Swagel also remembers his first meeting with Herforth, whom he knew but only in passing although both have lived in Sitka for more than two decades.

"Colin got it right from the beginning," Swagel said. "He took it and ran with it, and it's been a great experience."

The two worked all fall and winter on ideas for illustrating the book. Herforth painted two to three hours a day during that time to complete his work, and catch up with Swagel in weekly meetings.

"He was on fire," Swagel said.

"I didn't have any more reins to hold me back," Herforth said. "It was a steep learning curve, never having illustrated a book before. It was pouring out of me, and it reminded me that's what I spent hours and hours and hours as a kid doing."

Herforth remembers creating illustrated stories, including one about himself and his brothers and their path to rock stardom.

"This kind of brought me full circle, how I spent my childhood time, escaping reality," Herforth said. "It was an epiphany to realize that. In a lot of ways, I've thought of myself more as an illustrator than a fine artist."

Herforth's work in "Bight" was also informed by his years as a commercial deckhand: he knew what types of gifts a fisherman might enjoy, including salmon spoons and fish hooks.

Swagel's wife, Suzanne Portello, and friend Rachel Ramsey helped with the design; and local artist D.J. Robidou performed initial layout work.

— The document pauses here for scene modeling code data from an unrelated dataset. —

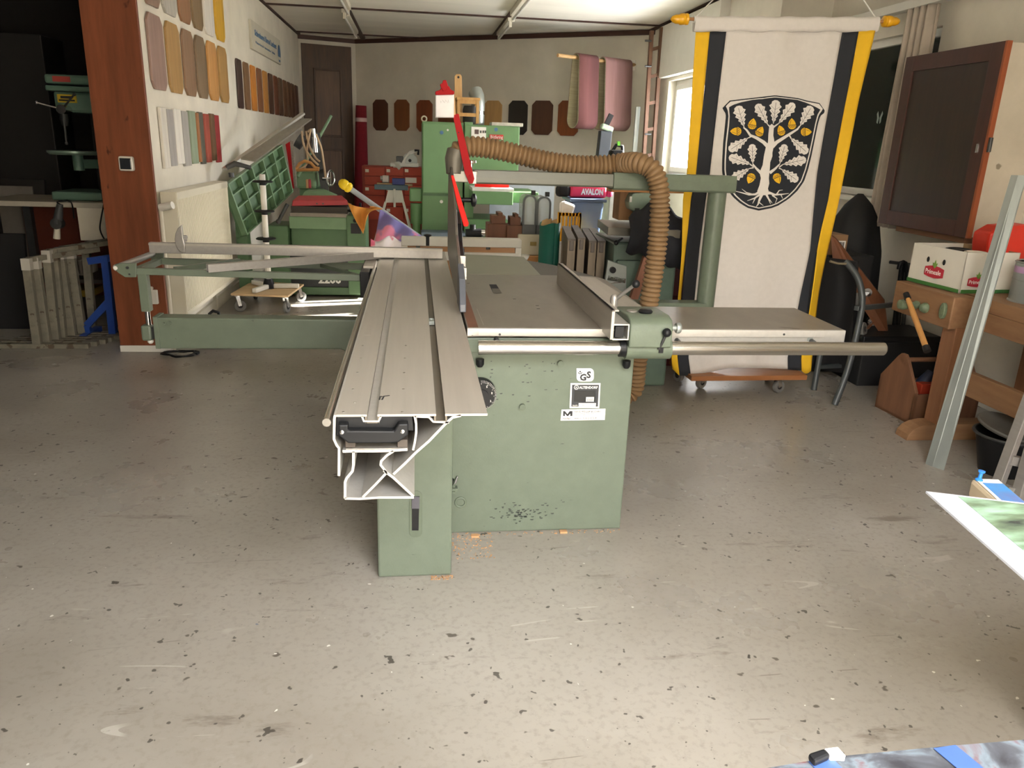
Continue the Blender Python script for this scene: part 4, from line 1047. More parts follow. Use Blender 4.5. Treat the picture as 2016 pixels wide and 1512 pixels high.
build('chuck', G().lathe([(0.03, 0), (0.034, -0.05), (0.02, -0.10), (0.005, -0.10), (0.005, -0.20)], (ck.x, 6.80, ay(130, 222, 6.8).z), (0, 0, 1), 16), DSTEEL, dp, sm=40)
# hand grinder hanging in front of the bench, loose items on the bench edge
gg = thing('angle_grinder', 'dark angle grinder with pale grip hanging at the bench edge', 'grinder', tuple(ay(112, 470, 6.4)))
p0 = ay(118, 402, 6.42); p1 = ay(113, 440, 6.42); p2 = ay(112, 470, 6.42)
build('body', G().tube([p0, p0.lerp(p1, 0.5), p1], [0.022, 0.03, 0.034], 14), mk('grinder_dark', '3c3e40', rough=0.5), gg, sm=50)
build('gear_head', G().cyl(p1+Vector((0, -0.03, 0)), p1+Vector((0, 0.04, 0)), 0.042, 16), DSTEEL, gg, sm=40)
build('grip', G().tube([p1, p2], [0.02, 0.026], 12), OFFW, gg, sm=50)
build('cord', G().tube(spline([p0, ay(112, 398, 6.4), ay(124, 396, 6.45), ay(140, 398, 6.45), ay(146, 430, 6.45)], 0.02), 0.006, 6), BLACK, gg, sm=60)
# long black cord down the apron
tag(build('hanging_cord', G().tube(spline([ay(205, 400, 6.47), ay(199, 430, 6.47), ay(197, 452, 6.47), ay(205, 470, 6.47), ay(214, 480, 6.47)], 0.02), 0.006, 6), BLACK, sm=60), 'thin black cord looping over the pale bench apron', 'cord')
# clamp stands
CL = mk('clamp_steel', '7d786a', rough=0.55, metal=0.2, var=0.2, scale=16, spot='56493a', spot_scale=14, spot_t=0.6)
CLW = mk('clamp_white', 'b7b2a8', rough=0.6, var=0.08)
posts = [((51.7, 509), (74, 677)), ((68.7, 507), (93, 672)), ((92, 493), (111, 668)), ((106, 491), (124, 664)), ((117, 487), (143, 660)), ((137, 486), (163, 656)), ((168, 478), (183, 642))]
names = ['clamp stand nearest the left edge of the clamp row', 'second clamp stand in the row, close behind the first', 'third clamp stand in the row with a bright white cap', 'fourth clamp stand in the row, dull grey', 'fifth clamp stand in the row with a white cap', 'sixth clamp stand in the row, thin and white capped', 'last clamp stand in the row by the blue stand']
for i, (tp, bt) in enumerate(posts):
    b = az(bt[0], bt[1], 0.03); t = ay(tp[0], tp[1], b.y+0.02)
    st_ = thing('clamp_stand', names[i], 'clamp stand', (b.x, b.y, 0), 'steel clamp stands stored behind the pillar')
    tz = t.z
    build('post', G().bar((b.x, b.y, 0.03), (t.x, b.y+0.02, tz), 0.055, 0.045, up=(0, 1, 0)), CL, st_, bevel=0.003)
    build('cap', G().bar((t.x+(b.x-t.x)*0.13, b.y+0.017, tz-0.13*(tz-0.03)), (t.x, b.y+0.02, tz+0.001), 0.058, 0.05, up=(0, 1, 0)), CLW if i not in (3, 6) else CL, st_)
    build('foot', G().box((b.x-0.30, b.y-0.025, 0.0), (b.x+0.35, b.y+0.025, 0.035)), CL, st_, bevel=0.003)
    build('top_arm', G().bar((t.x, b.y+0.03, tz-0.01), (t.x+0.28, b.y+0.42, tz+0.01), 0.03, 0.035), CL, st_)
BL = mk('blue_paint', '1c3f8c', rough=0.45, var=0.08)
b0_ = az(222, 655, 0); bs = thing('blue_stand', 'dark blue steel stand with a diagonal brace beside the pillar', 'stand', (b0_.x, 6.1, 0))
Yb = 6.05
build('post', G().bar(ay(222, 650, Yb).lerp(Vector((ay(222, 650, Yb).x, Yb, 0)), 1.0), ay(207, 505, Yb), 0.05, 0.05, up=(0, 1, 0)), BL, bs)
build('brace', G().bar(ay(172, 640, Yb), ay(214, 594, Yb), 0.05, 0.04, up=(0, 1, 0)), BL, bs)
build('top_bar', G().bar(ay(174, 514, Yb), ay(222, 507, Yb), 0.05, 0.04, up=(0, 1, 0)), BL, bs)
q = ay(172, 640, Yb); build('foot', G().bar((q.x, Yb-0.1, 0.02), (q.x, Yb+0.2, 0.02), 0.05, 0.04).bar((q.x, Yb, 0.02), q, 0.04, 0.04, up=(0, 1, 0)), BL, bs)
# boards leaning at the far left
def leaning(name, pts, Y, th, mat, lab, cat):
    P = [ay(x, y, Y) for x, y in pts]
    return tag(build(name, G().prism(P, (0, 0, 0), (0, th, 0)), mat, bevel=0.004), lab, cat)
z0_ = 0.0
def upright(x0, x1, ytop, Y, th, lean=0.05):
    a = ay(x0, ytop, Y); b = ay(x1, ytop, Y)
    return G().hexa([(a.x, Y, 0), (b.x, Y, 0), (b.x, Y+th, 0), (a.x, Y+th, 0)], [(a.x, Y+lean, a.z), (b.x, Y+lean, a.z), (b.x, Y+th+lean, a.z), (a.x, Y+th+lean, a.z)])
tag(build('leaning_board', upright(-60, 42, 367, 7.2, 0.02, 0.2), mk('board_grey', '77716a', rough=0.7), bevel=0.004), 'large pale grey board leaning in the dark store', 'board')
tag(build('framed_board', upright(-80, 66, 352, 7.6, 0.03, 0.2), mk('frame_dark', '2b2826', rough=0.6), bevel=0.004), 'dark framed panel behind the pale grey board', 'panel')
tag(build('black_sheet', upright(-40, 34, 462, 6.3, 0.03, 0.1), MBLACK, bevel=0.004), 'black sheet propped in front of the pale grey board', 'panel')
tag(build('wardrobe', G().box((-4.4, 7.9, 0), (-3.3, 8.35, 2.3)), mk('wardrobe_dark', '1e1c1b', rough=0.6), bevel=0.01), 'tall dark cupboard at the back of the dark store', 'cupboard')

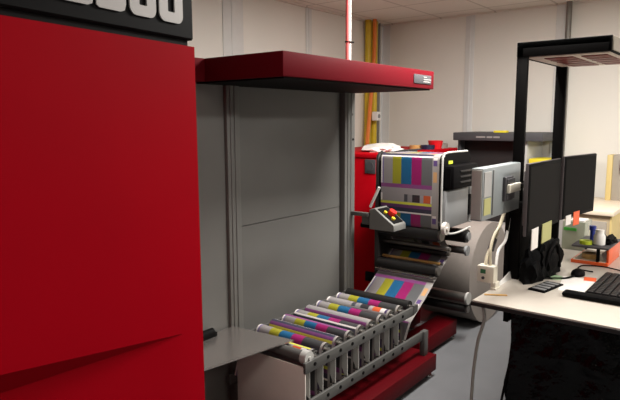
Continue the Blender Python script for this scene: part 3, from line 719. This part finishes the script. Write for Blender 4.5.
# ------------------------------------------------------------------ ceiling lights (recessed troffers)
W['diffuser'] = emit('lamp_diffuser', (255, 240, 222), 3.0)
def troffer(x, y, power, col=(1, .97, .92)):
    t = thing('ceiling_light', 'recessed fluorescent ceiling light above the room', 'ceiling light', (x, y, H), 'ceiling lights')
    obj('frame', M().box((x-.63, y-.33, H-.006), (x+.63, y-.30, H)).box((x-.63, y+.30, H-.006), (x+.63, y+.33, H)).box((x-.63, y-.30, H-.006), (x-.60, y+.30, H)).box((x+.60, y-.30, H-.006), (x+.63, y+.30, H)), 'white', t, smooth=False)
    obj('diffuser', M().box((x-.60, y-.30, H-.004), (x+.60, y+.30, H-.001)), 'diffuser', t, smooth=False)
    l = bpy.data.lights.new('tube_light', 'AREA'); l.shape = 'RECTANGLE'; l.size = 1.2; l.size_y = .6; l.energy = power; l.color = col
    lo = bpy.data.objects.new('tube_light', l); C.objects.link(lo); lo.location = (x, y, H-.008)
for x, y, p in ((3.35, 1.0, 130), (3.7, -1.6, 118), (1.5, -1.8, 7), (.45, .1, 13), (-1.8, -1.2, 2)):
    troffer(x, y, p)

w = bpy.data.worlds.new('world'); bpy.context.scene.world = w; w.use_nodes = True
w.node_tree.nodes['Background'].inputs[0].default_value = (.8, .85, 1, 1); w.node_tree.nodes['Background'].inputs[1].default_value = .02

# ------------------------------------------------------------------ camera
F, PITCH, YAW, ROLL = 580.4, .1354, .6666, -.0042
fw = Vector((math.cos(YAW)*math.cos(PITCH), math.sin(YAW)*math.cos(PITCH), -math.sin(PITCH)))
r = Vector((math.sin(YAW), -math.cos(YAW), 0)); u = r.cross(fw)
r2 = r*math.cos(ROLL)+u*math.sin(ROLL); u2 = -r*math.sin(ROLL)+u*math.cos(ROLL)
cd = bpy.data.cameras.new('camera'); cd.sensor_width = 36; cd.lens = F/620*36; cd.clip_start = .05
co = bpy.data.objects.new('camera', cd); C.objects.link(co)
mm = Matrix((r2, u2, -fw)).transposed().to_4x4(); mm.translation = (0, 0, 1.6); co.matrix_world = mm
S = bpy.context.scene; S.camera = co
S.view_settings.view_transform = 'Standard'; S.view_settings.look = 'None'; S.view_settings.gamma = 1; S.view_settings.use_curve_mapping = False
S.view_settings.exposure = 0.0
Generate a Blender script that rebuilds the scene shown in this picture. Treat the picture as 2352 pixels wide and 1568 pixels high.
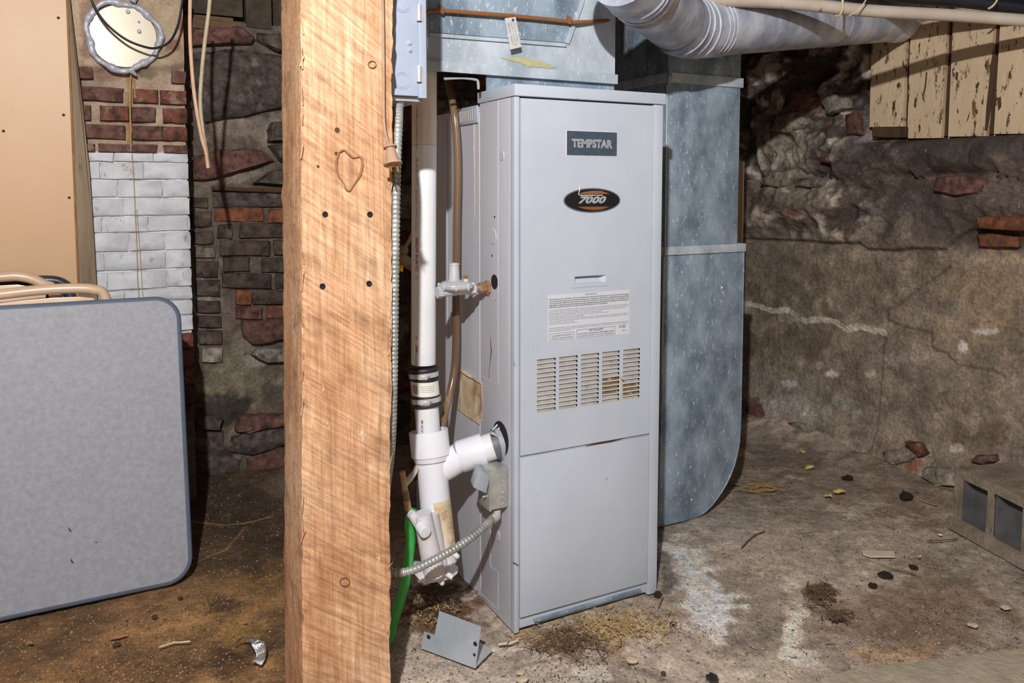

Swagel also showed a rough copy to his daughter, Hannah Portello-Swagel, who works in marketing for the Development Studies Center, an Oakland, Calif., a nonprofit with a focus on enrichment education and disadvantaged youths. Portello-Swagel consulted colleagues and provided design advice at the 11th hour, which took the appearance of the book up a notch, Swagel and Herforth said.

The book is being printed by Alaska Litho in Juneau. With the writing, illustration and printing done in Alaska, Swagel is hoping the book will qualify for a "Made in Alaska" designation.